[Tutor] working with bit arrays
Chris Fuller
cfuller084 at thinkingplanet.net
Wed Dec 2 19:51:29 CET 2009
My approach has been to store it as an array and then build the integer as
needed. This code requires Python 2.5 or later.
def bits2int(l):
return sum([2**i if j else 0 for i,j in enumerate(l)])
To convert the other way:
def int2bits(m, n):
return [int(bool(m&(1<<i))) for i in range(n)]

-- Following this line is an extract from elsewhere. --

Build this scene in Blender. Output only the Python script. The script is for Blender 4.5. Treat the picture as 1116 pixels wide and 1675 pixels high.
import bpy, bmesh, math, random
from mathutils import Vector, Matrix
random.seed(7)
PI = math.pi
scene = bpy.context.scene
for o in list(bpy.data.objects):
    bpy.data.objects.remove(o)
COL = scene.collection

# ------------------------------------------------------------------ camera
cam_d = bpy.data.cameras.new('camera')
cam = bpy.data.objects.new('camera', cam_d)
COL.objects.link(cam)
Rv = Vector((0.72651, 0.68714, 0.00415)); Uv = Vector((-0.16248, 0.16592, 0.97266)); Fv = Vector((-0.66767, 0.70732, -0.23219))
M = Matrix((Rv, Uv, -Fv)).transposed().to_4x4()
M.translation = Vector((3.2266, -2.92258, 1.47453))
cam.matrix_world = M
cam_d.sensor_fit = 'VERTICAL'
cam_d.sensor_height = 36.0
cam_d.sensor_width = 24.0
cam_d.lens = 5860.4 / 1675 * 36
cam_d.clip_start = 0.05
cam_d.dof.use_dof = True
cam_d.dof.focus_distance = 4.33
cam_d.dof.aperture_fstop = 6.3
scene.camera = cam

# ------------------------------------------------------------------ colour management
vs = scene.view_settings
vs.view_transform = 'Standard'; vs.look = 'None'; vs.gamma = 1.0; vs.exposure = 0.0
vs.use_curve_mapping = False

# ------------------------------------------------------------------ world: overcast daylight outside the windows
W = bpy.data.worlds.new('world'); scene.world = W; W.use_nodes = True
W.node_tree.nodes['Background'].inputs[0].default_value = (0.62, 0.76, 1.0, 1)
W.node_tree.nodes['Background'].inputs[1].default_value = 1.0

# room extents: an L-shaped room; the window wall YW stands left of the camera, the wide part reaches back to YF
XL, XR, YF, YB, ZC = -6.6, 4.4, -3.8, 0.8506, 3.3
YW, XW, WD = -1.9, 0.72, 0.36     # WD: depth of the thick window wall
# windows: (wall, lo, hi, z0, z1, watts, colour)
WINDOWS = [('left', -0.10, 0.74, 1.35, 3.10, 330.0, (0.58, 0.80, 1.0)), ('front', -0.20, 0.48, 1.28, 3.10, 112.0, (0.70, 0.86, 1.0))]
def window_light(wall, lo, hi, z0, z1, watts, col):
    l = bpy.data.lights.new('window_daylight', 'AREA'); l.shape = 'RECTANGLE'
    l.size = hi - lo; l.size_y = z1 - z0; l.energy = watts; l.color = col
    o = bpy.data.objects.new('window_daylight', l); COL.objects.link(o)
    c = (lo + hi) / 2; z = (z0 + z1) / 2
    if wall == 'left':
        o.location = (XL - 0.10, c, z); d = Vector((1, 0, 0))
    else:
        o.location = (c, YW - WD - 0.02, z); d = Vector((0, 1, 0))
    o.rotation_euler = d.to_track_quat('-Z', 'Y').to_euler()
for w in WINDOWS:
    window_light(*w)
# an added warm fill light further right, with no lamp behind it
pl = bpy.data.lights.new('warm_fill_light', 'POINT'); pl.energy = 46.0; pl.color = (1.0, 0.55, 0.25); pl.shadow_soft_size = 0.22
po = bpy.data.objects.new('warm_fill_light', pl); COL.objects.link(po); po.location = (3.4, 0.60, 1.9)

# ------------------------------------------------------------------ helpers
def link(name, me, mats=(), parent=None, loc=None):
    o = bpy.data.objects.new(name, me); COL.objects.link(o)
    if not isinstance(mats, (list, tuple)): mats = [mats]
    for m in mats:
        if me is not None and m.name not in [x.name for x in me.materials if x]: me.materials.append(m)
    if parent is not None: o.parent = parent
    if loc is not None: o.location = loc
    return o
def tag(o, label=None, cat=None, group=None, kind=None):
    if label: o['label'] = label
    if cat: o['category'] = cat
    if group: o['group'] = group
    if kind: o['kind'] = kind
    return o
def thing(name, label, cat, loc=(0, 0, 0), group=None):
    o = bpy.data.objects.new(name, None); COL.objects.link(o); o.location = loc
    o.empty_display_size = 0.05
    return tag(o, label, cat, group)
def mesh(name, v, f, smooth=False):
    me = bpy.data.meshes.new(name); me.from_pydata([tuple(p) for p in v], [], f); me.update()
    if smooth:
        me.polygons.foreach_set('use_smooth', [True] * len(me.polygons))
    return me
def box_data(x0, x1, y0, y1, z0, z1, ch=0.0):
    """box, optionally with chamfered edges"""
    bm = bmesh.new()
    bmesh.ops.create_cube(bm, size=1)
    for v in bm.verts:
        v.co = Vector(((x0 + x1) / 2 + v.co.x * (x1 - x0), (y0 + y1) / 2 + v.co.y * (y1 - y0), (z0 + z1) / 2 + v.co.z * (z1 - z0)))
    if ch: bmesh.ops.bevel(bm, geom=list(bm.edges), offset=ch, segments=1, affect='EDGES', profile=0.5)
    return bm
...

Where n is the number of bits to convert. You could log2 to find this, or
count shift-rights until you get zero.
# for example, inc=4 gives log16, or the number of hexadecimal digits
# required to represent n.
def log2(n, inc=1):
i = 0
while n:
i += 1
n >>= inc
return i
floating point is so messy and slow :)
Cheers
On Wednesday 02 December 2009 12:08, Robert Berman wrote:
> Hi,
>
> I am trying to represent a number as a list of bits: for example the bit
> representation of the integer 8. I did find a number of articles
> pertaining to a module called bitarray but I was unable to
> download/install that package. I am using Linux on Ubuntu 9.10; Python
> 2.6.2.
>
> I am almost certain there is a relatively easy way to convert an integer
> that can be represented by 32 bits into an array of bits that I can
> iterate over looking for switched on bits or switched off bits.
>
> Any information such as recipes or past articles in this list providing
> methods to create and manipulate bit arrays would be most appreciated.